■ GIVEN REQUEST:
Copy out the complete listing, word for word.
START SUPPLIED ENTRIES
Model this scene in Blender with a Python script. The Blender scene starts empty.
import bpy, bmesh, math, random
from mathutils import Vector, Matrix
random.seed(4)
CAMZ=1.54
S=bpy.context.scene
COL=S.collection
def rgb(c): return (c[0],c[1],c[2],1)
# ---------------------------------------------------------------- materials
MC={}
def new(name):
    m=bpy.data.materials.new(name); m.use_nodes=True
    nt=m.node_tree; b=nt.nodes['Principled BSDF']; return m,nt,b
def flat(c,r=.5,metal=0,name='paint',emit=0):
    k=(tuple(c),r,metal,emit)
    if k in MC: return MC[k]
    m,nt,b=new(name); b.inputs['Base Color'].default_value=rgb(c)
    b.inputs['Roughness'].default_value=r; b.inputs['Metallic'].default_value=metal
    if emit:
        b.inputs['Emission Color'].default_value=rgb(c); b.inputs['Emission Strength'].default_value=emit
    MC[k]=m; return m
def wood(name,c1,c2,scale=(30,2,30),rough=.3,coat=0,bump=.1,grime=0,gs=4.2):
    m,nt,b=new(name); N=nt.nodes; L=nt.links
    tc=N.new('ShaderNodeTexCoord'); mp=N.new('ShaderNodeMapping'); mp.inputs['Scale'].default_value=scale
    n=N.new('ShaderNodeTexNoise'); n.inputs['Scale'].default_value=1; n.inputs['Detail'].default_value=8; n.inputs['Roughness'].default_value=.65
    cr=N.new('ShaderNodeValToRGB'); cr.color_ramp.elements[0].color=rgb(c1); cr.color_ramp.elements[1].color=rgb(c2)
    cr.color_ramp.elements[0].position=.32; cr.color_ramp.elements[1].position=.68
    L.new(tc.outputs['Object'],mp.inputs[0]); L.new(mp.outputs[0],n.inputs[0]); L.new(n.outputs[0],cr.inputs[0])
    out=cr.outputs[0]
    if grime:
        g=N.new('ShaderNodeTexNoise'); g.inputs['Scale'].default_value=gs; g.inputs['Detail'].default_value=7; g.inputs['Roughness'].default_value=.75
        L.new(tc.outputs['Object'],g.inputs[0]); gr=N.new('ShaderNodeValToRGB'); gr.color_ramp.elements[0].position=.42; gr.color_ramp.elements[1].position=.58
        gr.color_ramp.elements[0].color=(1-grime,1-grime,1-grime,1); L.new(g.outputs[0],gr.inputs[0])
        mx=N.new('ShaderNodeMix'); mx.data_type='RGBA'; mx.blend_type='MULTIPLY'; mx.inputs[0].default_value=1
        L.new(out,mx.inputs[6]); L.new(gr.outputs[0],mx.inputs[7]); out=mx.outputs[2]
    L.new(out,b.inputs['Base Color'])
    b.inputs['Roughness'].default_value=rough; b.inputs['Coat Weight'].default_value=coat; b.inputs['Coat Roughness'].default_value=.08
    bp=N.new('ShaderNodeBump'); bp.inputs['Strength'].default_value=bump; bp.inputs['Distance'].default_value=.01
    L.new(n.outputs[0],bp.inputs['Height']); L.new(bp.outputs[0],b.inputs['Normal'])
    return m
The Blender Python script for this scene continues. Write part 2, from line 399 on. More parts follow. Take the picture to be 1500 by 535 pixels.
END SUPPLIED ENTRIES
■ EXERCISE RESULT:
Model this scene in Blender with a Python script. The Blender scene starts empty.
import bpy, bmesh, math, random
from mathutils import Vector, Matrix
random.seed(4)
CAMZ=1.54
S=bpy.context.scene
COL=S.collection
def rgb(c): return (c[0],c[1],c[2],1)
# ---------------------------------------------------------------- materials
MC={}
def new(name):
    m=bpy.data.materials.new(name); m.use_nodes=True
    nt=m.node_tree; b=nt.nodes['Principled BSDF']; return m,nt,b
def flat(c,r=.5,metal=0,name='paint',emit=0):
    k=(tuple(c),r,metal,emit)
    if k in MC: return MC[k]
    m,nt,b=new(name); b.inputs['Base Color'].default_value=rgb(c)
    b.inputs['Roughness'].default_value=r; b.inputs['Metallic'].default_value=metal
    if emit:
        b.inputs['Emission Color'].default_value=rgb(c); b.inputs['Emission Strength'].default_value=emit
    MC[k]=m; return m
def wood(name,c1,c2,scale=(30,2,30),rough=.3,coat=0,bump=.1,grime=0,gs=4.2):
    m,nt,b=new(name); N=nt.nodes; L=nt.links
    tc=N.new('ShaderNodeTexCoord'); mp=N.new('ShaderNodeMapping'); mp.inputs['Scale'].default_value=scale
    n=N.new('ShaderNodeTexNoise'); n.inputs['Scale'].default_value=1; n.inputs['Detail'].default_value=8; n.inputs['Roughness'].default_value=.65
    cr=N.new('ShaderNodeValToRGB'); cr.color_ramp.elements[0].color=rgb(c1); cr.color_ramp.elements[1].color=rgb(c2)
    cr.color_ramp.elements[0].position=.32; cr.color_ramp.elements[1].position=.68
    L.new(tc.outputs['Object'],mp.inputs[0]); L.new(mp.outputs[0],n.inputs[0]); L.new(n.outputs[0],cr.inputs[0])
    out=cr.outputs[0]
    if grime:
        g=N.new('ShaderNodeTexNoise'); g.inputs['Scale'].default_value=gs; g.inputs['Detail'].default_value=7; g.inputs['Roughness'].default_value=.75
        L.new(tc.outputs['Object'],g.inputs[0]); gr=N.new('ShaderNodeValToRGB'); gr.color_ramp.elements[0].position=.42; gr.color_ramp.elements[1].position=.58
        gr.color_ramp.elements[0].color=(1-grime,1-grime,1-grime,1); L.new(g.outputs[0],gr.inputs[0])
        mx=N.new('ShaderNodeMix'); mx.data_type='RGBA'; mx.blend_type='MULTIPLY'; mx.inputs[0].default_value=1
        L.new(out,mx.inputs[6]); L.new(gr.outputs[0],mx.inputs[7]); out=mx.outputs[2]
    L.new(out,b.inputs['Base Color'])
    b.inputs['Roughness'].default_value=rough; b.inputs['Coat Weight'].default_value=coat; b.inputs['Coat Roughness'].default_value=.08
    bp=N.new('ShaderNodeBump'); bp.inputs['Strength'].default_value=bump; bp.inputs['Distance'].default_value=.01
    L.new(n.outputs[0],bp.inputs['Height']); L.new(bp.outputs[0],b.inputs['Normal'])
    return m
The Blender Python script for this scene continues. Write part 2, from line 399 on. More parts follow. Take the picture to be 1500 by 535 pixels.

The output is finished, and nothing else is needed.